[L’image de l’année] Zero Dark Thirty, opération Neptune’s Spear

S’il fallait garder de 2013 une image, un plan, un photogramme : les rédacteurs de Cinématraque se prêtent à l’exercice.

Il fallait tout le courage et l’opiniâtreté, qualités que la réalisatrice partage avec ses personnages principaux, de Kathryn Bigelow pour se lancer dans le récit de la traque de Ben Laden, alors que celle-ci n’avait pas encore trouvé son point final. Vitalité formidable du cinéma américain qui s’empare de l’actualité, et la devance quelquefois.

Bigelow n’a rien d’une surdouée, mais film après film, montre à ceux qui la suivent ce que c’est que le bénéfice de l’expérience. Démineurs était une leçon de mise en scène. Zero Dark Thirty est son premier chef-d’œuvre, le film le plus important de l’année, qui expose en trois scènes la maîtrise absolue d’une cinéaste sur la matière mouvante du réel (la scène où le merveilleux Reda Kateb « craque », celle de la traque par triangulation d’un téléphone portable dans un marché au Pakistan et la dernière). Restons sur la scène finale qui expose en temps réel (45 min.) l’opération Neptune’s Spear, soit l’assassinat d’Oussama Ben Laden par une équipe du Navy SEAL au Pakistan. Après deux heures de film qui retrace le minutieux et fastidieux travail bureaucratique d’identification et de collecte de renseignements d’un agent de la CIA (Jessica Chastain), le spectateur, maintenant sensibilisé à la valeur de toute information, se trouve confronté à l’élimination pure et simple du chef d’Al-Quaida, suivie par la disparition quasi immédiate de son corps. Puissance de l’image, force d’une vision, la scène met un coup d’arrêt brutal aux fantasmes qui ont entouré cette disparition.
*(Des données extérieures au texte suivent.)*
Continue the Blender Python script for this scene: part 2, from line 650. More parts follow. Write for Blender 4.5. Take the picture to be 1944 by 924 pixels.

En trouvant Ben Laden, l’Amérique a fini de travailler à comprendre le monde. Elle a dispensé un châtiment. On a pu reprocher à la réalisatrice son manque de point de vue sur les enjeux moraux de cette traque. Cette dernière scène marque au contraire une lucidité descriptive d’une intense acuité. Pour Kathryn Bigelow, l’Amérique moderne, c’est une compétence extrême mise au service d’une violence extrême.